LOVE STORIES
Vow was shaky, but bond is solid
By Tanya Bricking Leach
Advertiser Staff Writer
Greg Smith was unnerved when his bride, Jacqui, hesitated in saying her vows, but it was only because she was overcome with emotion.
Greg Smith |
The bride, Jacqui Richardson, was concentrating on emphasizing certain words, such as "husband."
But when she got to: "I take you, Greg, to be my husband," her emotions were getting the better of her.
"Oh my God," she blurted out, "I can't do this."
What she meant was she didn't want to cry. But the small audience, including the officiant, the Rev. Kermit Rydell, and her husband-to-be, Greg Smith, took it literally.
"I'm like, 'What do you mean, you can't?' " Smith recalls thinking. "The minister looked at her and then looked at me, like, 'Should I keep going?' "
He did, and they did their "I dos."
Richardson, 32, an Internet cafe manager, and Smith, 33, a Navy submarine sonar instructor, wed Feb. 14, barefoot on the beach. The bride wore a casual floral dress and arranged her own bouquet of mixed flowers. The groom wore aloha attire, and so did their fussy 10-month-old son, Ethan, who was among the onlookers. The bride is now Mrs. Jacqui Smith. They live in Salt Lake.
The couple's courtship was as nontraditional as their wedding. He proposed via instant message over the Internet.

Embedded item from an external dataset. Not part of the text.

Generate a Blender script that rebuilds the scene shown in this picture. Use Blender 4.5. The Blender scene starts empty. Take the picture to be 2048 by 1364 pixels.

The backstory is that they were both coming out of failed first marriages, and they began chatting online while Greg was in Hawai'i and Jacqui was in California. Soon, Jacqui came to Hawai'i for a visit and decided to stay.
She and Greg would go on dates at Bellows Beach, where they loved to look for sea turtles. So it was appropriate that they found wedding bands with sea turtles on them.
They could have married before their son's birth, but as Jacqui says, "We put the cart before the horse, but Ethan wasn't the reason we got married." She says it was for love, and their timing proved the point that they wanted to marry for the right reasons.
"I was just coming out of a 10-year marriage, and she was the opposite in all the right ways," Greg said. "I found out that there's a big difference between loving somebody and liking somebody. You can love somebody and not like them anymore. With Jacqui, I love her and I like her. We get along well together. We don't really get on each other's nerves a whole lot."
Except, he says, when he plays games on the computer for too long. He knows that bothers her, so he's working on that.
Jacqui says he's just "normal," and his easy-going style came along just when she needed it.
She said she fell in love with his Arkansas charm and his sense of humor, even though she was the one who brought comic relief to their wedding.